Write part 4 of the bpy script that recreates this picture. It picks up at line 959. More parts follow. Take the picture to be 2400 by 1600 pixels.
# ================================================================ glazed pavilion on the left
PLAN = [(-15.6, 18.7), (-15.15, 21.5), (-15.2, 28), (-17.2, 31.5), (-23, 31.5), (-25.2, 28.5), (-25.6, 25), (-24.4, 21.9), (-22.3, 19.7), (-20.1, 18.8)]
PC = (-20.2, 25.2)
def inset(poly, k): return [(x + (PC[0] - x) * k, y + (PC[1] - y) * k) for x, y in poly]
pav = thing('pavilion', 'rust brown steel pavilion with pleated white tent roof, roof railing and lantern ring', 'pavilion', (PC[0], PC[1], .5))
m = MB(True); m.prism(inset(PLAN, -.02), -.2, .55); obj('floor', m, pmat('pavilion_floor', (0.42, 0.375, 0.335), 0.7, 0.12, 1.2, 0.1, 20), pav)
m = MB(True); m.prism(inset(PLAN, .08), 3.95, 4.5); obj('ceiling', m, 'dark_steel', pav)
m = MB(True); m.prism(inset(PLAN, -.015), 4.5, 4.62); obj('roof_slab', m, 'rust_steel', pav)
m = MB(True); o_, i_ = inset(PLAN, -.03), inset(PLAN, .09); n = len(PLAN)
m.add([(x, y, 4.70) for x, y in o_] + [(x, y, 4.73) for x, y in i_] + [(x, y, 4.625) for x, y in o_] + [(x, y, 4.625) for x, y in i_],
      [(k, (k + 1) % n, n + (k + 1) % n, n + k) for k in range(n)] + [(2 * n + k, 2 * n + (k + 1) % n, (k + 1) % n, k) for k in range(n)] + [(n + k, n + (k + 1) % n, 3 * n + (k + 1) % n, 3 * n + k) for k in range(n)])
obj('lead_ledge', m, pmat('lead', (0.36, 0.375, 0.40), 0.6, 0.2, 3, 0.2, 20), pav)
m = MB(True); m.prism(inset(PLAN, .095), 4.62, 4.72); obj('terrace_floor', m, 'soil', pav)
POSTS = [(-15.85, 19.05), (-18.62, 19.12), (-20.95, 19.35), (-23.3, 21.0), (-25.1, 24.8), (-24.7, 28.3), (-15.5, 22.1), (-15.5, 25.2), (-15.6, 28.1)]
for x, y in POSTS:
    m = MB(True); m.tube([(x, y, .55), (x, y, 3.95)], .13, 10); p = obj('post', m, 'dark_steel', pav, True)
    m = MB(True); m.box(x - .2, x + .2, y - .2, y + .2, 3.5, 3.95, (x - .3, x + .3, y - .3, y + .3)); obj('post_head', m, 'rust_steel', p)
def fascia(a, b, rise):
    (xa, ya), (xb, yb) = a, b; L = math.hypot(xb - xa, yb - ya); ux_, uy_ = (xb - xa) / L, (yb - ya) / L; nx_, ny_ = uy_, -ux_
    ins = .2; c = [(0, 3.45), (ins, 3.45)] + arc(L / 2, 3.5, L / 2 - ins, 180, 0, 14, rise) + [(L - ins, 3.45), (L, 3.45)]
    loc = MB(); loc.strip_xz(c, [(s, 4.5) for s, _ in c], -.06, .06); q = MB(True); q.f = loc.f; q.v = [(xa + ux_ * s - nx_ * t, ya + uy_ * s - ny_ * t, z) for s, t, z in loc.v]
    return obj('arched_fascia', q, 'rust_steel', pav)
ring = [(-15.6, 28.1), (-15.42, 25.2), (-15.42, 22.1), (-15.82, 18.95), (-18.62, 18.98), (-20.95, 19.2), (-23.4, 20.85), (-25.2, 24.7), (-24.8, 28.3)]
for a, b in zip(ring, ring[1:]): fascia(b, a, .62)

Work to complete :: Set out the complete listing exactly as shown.

Answer ::
Write part 4 of the bpy script that recreates this picture. It picks up at line 959. More parts follow. Take the picture to be 2400 by 1600 pixels.
# ================================================================ glazed pavilion on the left
PLAN = [(-15.6, 18.7), (-15.15, 21.5), (-15.2, 28), (-17.2, 31.5), (-23, 31.5), (-25.2, 28.5), (-25.6, 25), (-24.4, 21.9), (-22.3, 19.7), (-20.1, 18.8)]
PC = (-20.2, 25.2)
def inset(poly, k): return [(x + (PC[0] - x) * k, y + (PC[1] - y) * k) for x, y in poly]
pav = thing('pavilion', 'rust brown steel pavilion with pleated white tent roof, roof railing and lantern ring', 'pavilion', (PC[0], PC[1], .5))
m = MB(True); m.prism(inset(PLAN, -.02), -.2, .55); obj('floor', m, pmat('pavilion_floor', (0.42, 0.375, 0.335), 0.7, 0.12, 1.2, 0.1, 20), pav)
m = MB(True); m.prism(inset(PLAN, .08), 3.95, 4.5); obj('ceiling', m, 'dark_steel', pav)
m = MB(True); m.prism(inset(PLAN, -.015), 4.5, 4.62); obj('roof_slab', m, 'rust_steel', pav)
m = MB(True); o_, i_ = inset(PLAN, -.03), inset(PLAN, .09); n = len(PLAN)
m.add([(x, y, 4.70) for x, y in o_] + [(x, y, 4.73) for x, y in i_] + [(x, y, 4.625) for x, y in o_] + [(x, y, 4.625) for x, y in i_],
      [(k, (k + 1) % n, n + (k + 1) % n, n + k) for k in range(n)] + [(2 * n + k, 2 * n + (k + 1) % n, (k + 1) % n, k) for k in range(n)] + [(n + k, n + (k + 1) % n, 3 * n + (k + 1) % n, 3 * n + k) for k in range(n)])
obj('lead_ledge', m, pmat('lead', (0.36, 0.375, 0.40), 0.6, 0.2, 3, 0.2, 20), pav)
m = MB(True); m.prism(inset(PLAN, .095), 4.62, 4.72); obj('terrace_floor', m, 'soil', pav)
POSTS = [(-15.85, 19.05), (-18.62, 19.12), (-20.95, 19.35), (-23.3, 21.0), (-25.1, 24.8), (-24.7, 28.3), (-15.5, 22.1), (-15.5, 25.2), (-15.6, 28.1)]
for x, y in POSTS:
    m = MB(True); m.tube([(x, y, .55), (x, y, 3.95)], .13, 10); p = obj('post', m, 'dark_steel', pav, True)
    m = MB(True); m.box(x - .2, x + .2, y - .2, y + .2, 3.5, 3.95, (x - .3, x + .3, y - .3, y + .3)); obj('post_head', m, 'rust_steel', p)
def fascia(a, b, rise):
    (xa, ya), (xb, yb) = a, b; L = math.hypot(xb - xa, yb - ya); ux_, uy_ = (xb - xa) / L, (yb - ya) / L; nx_, ny_ = uy_, -ux_
    ins = .2; c = [(0, 3.45), (ins, 3.45)] + arc(L / 2, 3.5, L / 2 - ins, 180, 0, 14, rise) + [(L - ins, 3.45), (L, 3.45)]
    loc = MB(); loc.strip_xz(c, [(s, 4.5) for s, _ in c], -.06, .06); q = MB(True); q.f = loc.f; q.v = [(xa + ux_ * s - nx_ * t, ya + uy_ * s - ny_ * t, z) for s, t, z in loc.v]
    return obj('arched_fascia', q, 'rust_steel', pav)
ring = [(-15.6, 28.1), (-15.42, 25.2), (-15.42, 22.1), (-15.82, 18.95), (-18.62, 18.98), (-20.95, 19.2), (-23.4, 20.85), (-25.2, 24.7), (-24.8, 28.3)]
for a, b in zip(ring, ring[1:]): fascia(b, a, .62)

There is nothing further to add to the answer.